Recently, because it was next in line on my bookshelf, I read The Varieties of Religious Experience by William James, written in 1900.  Dr. James was professor of Psychology and Philosophy at Harvard University.  He gave a series of lectures at the University of Edinburgh in Scotland in 1902-1902 on the nature of religion and the neglect of it’s science in academia.  His source material was thousands of testimonials (i.e. documented religious experiences) from Christians (almost all), Buddhists, and Hindus.  This book is a compilation of said lectures.  He makes the following main points…

  • Science is criticized for ignoring the unseen systems of the universe.  In doing so, some of reality is ignored.
  • The main goal of living should be the pursuit of happiness (Ps. 1:1-6).  The religious tend to be far happier compared to the un-religious.
  • Personal prayer (Matt. 6:5-6, Ja. 5:16) to the deity is the most fundamental of religious acts, superior to that of corporate religion.
  • Some, termed “once born,” (Ps. 91:1-16, Luke 10:19) do not consider evil to be part of this world.  They are forever optimists about everything and everyone.  Any bad they encounter is believed to be on its way to becoming good (Rev. 21:1-8).  Walt Whitman is the best example of this type.
  • Others, “twice born,” (Jn. 3:3, 1 Pet. 1:22-23), consider the world good but evil is exists.  This ill condemns them to struggles with depression and melancholy.  Leo Tolstoy was given as a prime example of this type.
  • Conversions are either instantaneous (Acts 9:1-9) or over a longer period of time (Luke 24:13-35).  It should, if authentic, change some of a persons character and/or habits.
  • The efficacy of a conversion is similar to that of love for another.  To begin with, the passion burns white hot.  Over time, the flames wain (Luke 8:13, cp. Heb. 10:35-39).
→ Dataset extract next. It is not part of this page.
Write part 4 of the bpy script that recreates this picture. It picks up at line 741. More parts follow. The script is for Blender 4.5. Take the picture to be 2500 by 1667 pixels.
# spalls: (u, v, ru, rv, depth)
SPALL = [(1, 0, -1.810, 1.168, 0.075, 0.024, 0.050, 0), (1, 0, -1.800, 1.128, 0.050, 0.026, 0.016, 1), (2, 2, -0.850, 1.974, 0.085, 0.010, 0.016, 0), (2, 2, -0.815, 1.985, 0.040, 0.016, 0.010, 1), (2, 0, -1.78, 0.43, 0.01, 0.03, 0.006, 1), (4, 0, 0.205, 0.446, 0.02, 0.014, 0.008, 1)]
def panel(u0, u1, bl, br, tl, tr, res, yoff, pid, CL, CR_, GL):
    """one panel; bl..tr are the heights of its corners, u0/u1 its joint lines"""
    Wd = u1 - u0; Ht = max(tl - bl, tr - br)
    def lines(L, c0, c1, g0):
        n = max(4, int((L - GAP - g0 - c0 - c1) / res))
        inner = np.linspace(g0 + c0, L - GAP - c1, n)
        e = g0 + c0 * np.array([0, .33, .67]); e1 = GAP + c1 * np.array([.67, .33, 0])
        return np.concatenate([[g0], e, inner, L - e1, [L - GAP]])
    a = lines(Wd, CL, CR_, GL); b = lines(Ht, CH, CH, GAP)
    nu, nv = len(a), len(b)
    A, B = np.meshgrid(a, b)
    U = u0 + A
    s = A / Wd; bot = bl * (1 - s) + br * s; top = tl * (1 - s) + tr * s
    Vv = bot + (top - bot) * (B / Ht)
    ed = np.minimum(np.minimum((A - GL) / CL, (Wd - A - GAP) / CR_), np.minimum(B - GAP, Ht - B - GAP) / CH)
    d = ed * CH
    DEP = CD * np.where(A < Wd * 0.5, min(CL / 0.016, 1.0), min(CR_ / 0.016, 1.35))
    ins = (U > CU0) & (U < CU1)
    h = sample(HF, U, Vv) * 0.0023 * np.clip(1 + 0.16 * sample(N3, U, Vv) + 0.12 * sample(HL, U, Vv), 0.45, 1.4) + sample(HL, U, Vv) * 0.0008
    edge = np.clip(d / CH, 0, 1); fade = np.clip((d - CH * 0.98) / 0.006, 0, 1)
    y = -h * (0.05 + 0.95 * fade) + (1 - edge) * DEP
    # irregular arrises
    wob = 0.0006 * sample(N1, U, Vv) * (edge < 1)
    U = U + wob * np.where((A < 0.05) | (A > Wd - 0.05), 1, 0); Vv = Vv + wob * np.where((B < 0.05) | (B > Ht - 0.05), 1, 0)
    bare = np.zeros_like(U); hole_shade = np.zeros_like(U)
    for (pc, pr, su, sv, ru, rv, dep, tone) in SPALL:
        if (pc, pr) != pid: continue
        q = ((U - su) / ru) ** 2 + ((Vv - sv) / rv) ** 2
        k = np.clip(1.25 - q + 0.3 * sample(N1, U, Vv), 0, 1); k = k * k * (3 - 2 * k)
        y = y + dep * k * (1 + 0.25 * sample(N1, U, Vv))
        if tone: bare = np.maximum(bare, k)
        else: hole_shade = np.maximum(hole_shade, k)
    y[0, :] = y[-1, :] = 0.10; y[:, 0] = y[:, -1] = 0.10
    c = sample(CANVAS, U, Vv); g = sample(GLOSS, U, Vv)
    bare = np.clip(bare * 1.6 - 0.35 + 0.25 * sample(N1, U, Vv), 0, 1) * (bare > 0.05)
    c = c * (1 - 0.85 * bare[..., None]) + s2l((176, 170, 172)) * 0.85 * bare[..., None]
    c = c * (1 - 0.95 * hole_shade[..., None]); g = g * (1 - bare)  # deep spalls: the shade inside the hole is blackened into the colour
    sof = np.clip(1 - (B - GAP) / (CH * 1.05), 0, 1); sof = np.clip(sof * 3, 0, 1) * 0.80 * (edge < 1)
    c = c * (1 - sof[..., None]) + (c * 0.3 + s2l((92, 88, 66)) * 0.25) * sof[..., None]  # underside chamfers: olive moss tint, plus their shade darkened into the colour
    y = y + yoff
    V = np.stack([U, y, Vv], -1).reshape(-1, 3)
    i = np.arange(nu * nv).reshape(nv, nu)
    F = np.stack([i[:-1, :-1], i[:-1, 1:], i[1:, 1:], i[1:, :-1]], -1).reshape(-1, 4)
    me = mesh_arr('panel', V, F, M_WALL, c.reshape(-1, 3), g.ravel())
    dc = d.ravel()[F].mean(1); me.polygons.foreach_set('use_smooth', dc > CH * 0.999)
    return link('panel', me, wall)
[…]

  • The “practical fruits” (Matt. 7:16-17, Gal. 5:22-23, Eph. 5:8-9) of conversion is saintly living.  This is characterized by purity, charity, strength of soul, and ascetic (pleasure in sacrifice) acts.
  • Regarding mysticism, Dr. James states “I believe that feeling is the deepest source of religion, and that philosophic and theological formulas are secondary products.”  Mystical experience is unpredictable (Jn. 3:8).  It is the sense of losing ones self to the Other.
  • Philosophy cannot explain the religious experience because it is beyond logic and cannot be fully explained.
  • Finally Dr. James expressed the need to provide room (Gal. 3:28, Ja. 2:1-4, Rev. 7:9-10) for each person’s religious experience.  As each is different, so also is each experience.

I enjoyed this read.  There was nothing here that was exactly new or that I haven’t known or experienced myself.  It was good to see it all organized and exhaustively written about.  After all, the best books are those that are known before they are read.